* _SHORT PROBLEM_
Copy word for word the lines in the records below, starting at the line with "Recreate this scene" and ending at the line with "rng = np.random.default_rng(7)". Skip the pictures.
[BEGIN]
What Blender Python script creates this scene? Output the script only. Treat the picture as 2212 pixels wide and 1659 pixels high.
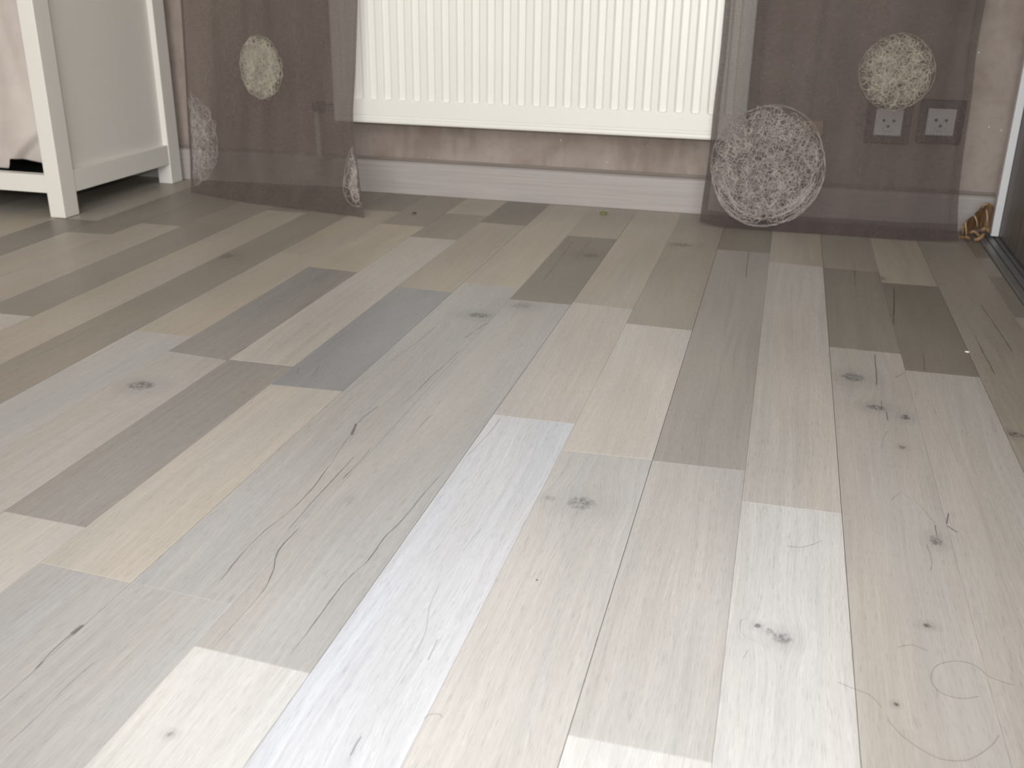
import bpy, bmesh, math, random
from mathutils import Vector, Matrix

for o in list(bpy.data.objects):
    bpy.data.objects.remove(o)
SC = bpy.context.scene
COL = SC.collection

# ------------------------------------------------------------------ camera
W_, H_ = 2212.0, 1659.0
FPX = 2176.75
YAW, PITCH, ROLL = -0.254301, 0.384198, 0.014022
CAM = Vector((-0.092794, 0.0, 0.473804))
_f = Vector((math.sin(YAW) * math.cos(PITCH), math.cos(YAW) * math.cos(PITCH), -math.sin(PITCH)))
_r = Vector((math.cos(YAW), -math.sin(YAW), 0))
_u = _r.cross(_f)
CR = _r * math.cos(ROLL) + _u * math.sin(ROLL)
CU = -_r * math.sin(ROLL) + _u * math.cos(ROLL)
CF = _f
cam_d = bpy.data.cameras.new('camera')
cam_d.sensor_width = 36.0
cam_d.lens = FPX / W_ * 36.0
cam_d.clip_start = 0.02
cam_d.dof.use_dof = True
cam_d.dof.focus_distance = 1.05
cam_d.dof.aperture_fstop = 11.0
cam = bpy.data.objects.new('camera', cam_d)
COL.objects.link(cam)
cam.matrix_world = Matrix(((CR.x, CU.x, -CF.x, CAM.x), (CR.y, CU.y, -CF.y, CAM.y), (CR.z, CU.z, -CF.z, CAM.z), (0, 0, 0, 1)))
SC.camera = cam

# ------------------------------------------------------------------ world, lights, exposure
SC.view_settings.view_transform = 'Standard'
SC.view_settings.look = 'None'
SC.view_settings.gamma = 1.0
SC.view_settings.use_curve_mapping = False
SC.view_settings.exposure = -0.08
wd = bpy.data.worlds.new('world')
wd.use_nodes = True
wd.node_tree.nodes['Background'].inputs[0].default_value = (1, 1, 1, 1)
wd.node_tree.nodes['Background'].inputs[1].default_value = 0.0
SC.world = wd


def light(name, kind, loc, power, color, target=None, **kw):
    d = bpy.data.lights.new(name, kind)
    d.energy = power
    d.color = color
    for k, v in kw.items():
        setattr(d, k, v)
    o = bpy.data.objects.new(name, d)
    COL.objects.link(o)
    o.location = loc
    if target is not None:
        o.rotation_euler = (Vector(target) - Vector(loc)).to_track_quat('-Z', 'Y').to_euler()
    return o


# the camera's own flash, just above the lens
light('camera_flash', 'SPOT', CAM + CU * 0.085 + CF * 0.01, 30.0, (0.97, 0.98, 1.0), CAM + CU * 0.085 + CF * 2.0,
      spot_size=math.radians(100), spot_blend=0.9, shadow_soft_size=0.02)
# added fill light behind the photographer, stands in for an unseen source
light('rear_fill', 'AREA', (-0.5, -2.1, 1.05), 71.0, (1.0, 0.98, 0.945), (-0.5, 0, 1.0), shape='RECTANGLE', size=1.9, size_y=1.7)
# added fill light at the right rear, lifts the cabinet's side face
light('side_fill', 'AREA', (0.78, -1.3, 1.75), 50.0, (1.0, 0.98, 0.945), (-0.9, 1.0, 0.7), shape='RECTANGLE', size=0.9, size_y=1.4)


# ------------------------------------------------------------------ projecting measured points onto real planes
def _ray(px, py):
    return CF * FPX + CR * (px - W_ / 2) - CU * (py - H_ / 2)


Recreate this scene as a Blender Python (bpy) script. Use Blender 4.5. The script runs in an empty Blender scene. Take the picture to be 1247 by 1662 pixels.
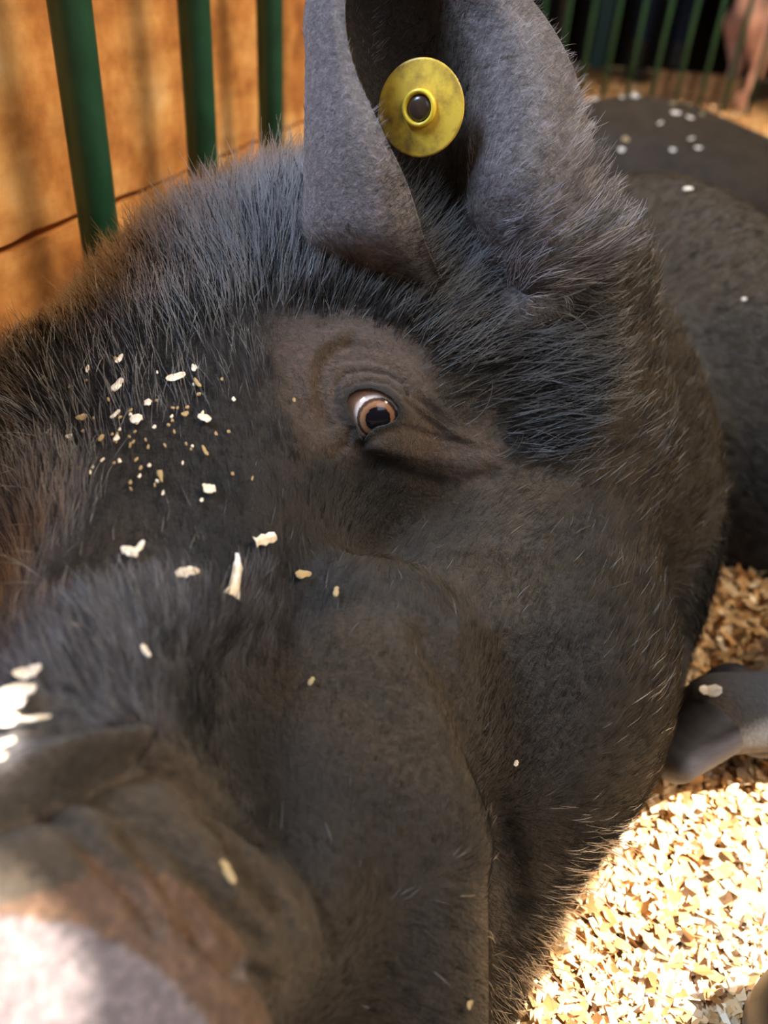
import bpy, bmesh, math, random, time
import numpy as np
from mathutils import Vector, Matrix
T0 = time.time()
SC = bpy.context.scene
COL = SC.collection
rnd = random.Random(7)
rng = np.random.default_rng(7)

# ------------------------------------------------------------------ camera
W, H, F = 1247.0, 1662.0, 1280.0
CAMH, PITCH, ROLL = 0.36, 33.5, 4.4
cam_rot = (Matrix.Rotation(math.radians(90 - PITCH), 4, 'X') @ Matrix.Rotation(math.radians(ROLL), 4, 'Z'))
cd = bpy.data.cameras.new('camera')
cam = bpy.data.objects.new('camera', cd); COL.objects.link(cam)
cam.matrix_world = Matrix.Translation((0, 0, CAMH)) @ cam_rot
cd.sensor_fit = 'VERTICAL'; cd.sensor_height = 36.0; cd.sensor_width = 27.0
cd.lens = F / H * 36.0
cd.clip_start = 0.01; cd.clip_end = 60
cd.dof.use_dof = True; cd.dof.focus_distance = 0.30; cd.dof.aperture_fstop = 7.0
SC.camera = cam
C0 = np.array((0, 0, CAMH)); RM = np.array(cam_rot.to_3x3())

def rays(px, py):
    px = np.asarray(px, float); py = np.asarray(py, float)
    d = np.stack([(px - W / 2) / F, -(py - H / 2) / F, -np.ones_like(px)], -1)
    return d @ RM.T
def P(px, py, d):            # a point of the place seen at a pixel, d metres deep
    return C0 + rays(px, py) * np.asarray(d, float)[..., None]
def depth_of(p):
    return -((np.asarray(p) - C0) @ RM)[..., 2]
def pix_of(p):
    q = (np.asarray(p) - C0) @ RM
    return W / 2 + F * q[..., 0] / -q[..., 2], H / 2 - F * q[..., 1] / -q[..., 2]
def FL(px, py, z=0.0):       # the point of the floor seen at a pixel
    r = rays(px, py); t = (z - CAMH) / r[..., 2]
    return C0 + r * t[..., None]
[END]
* _RESPONSE_
Recreate this scene as a Blender Python (bpy) script. Use Blender 4.5. The script runs in an empty Blender scene. Take the picture to be 1247 by 1662 pixels.
import bpy, bmesh, math, random, time
import numpy as np
from mathutils import Vector, Matrix
T0 = time.time()
SC = bpy.context.scene
COL = SC.collection
rnd = random.Random(7)
rng = np.random.default_rng(7)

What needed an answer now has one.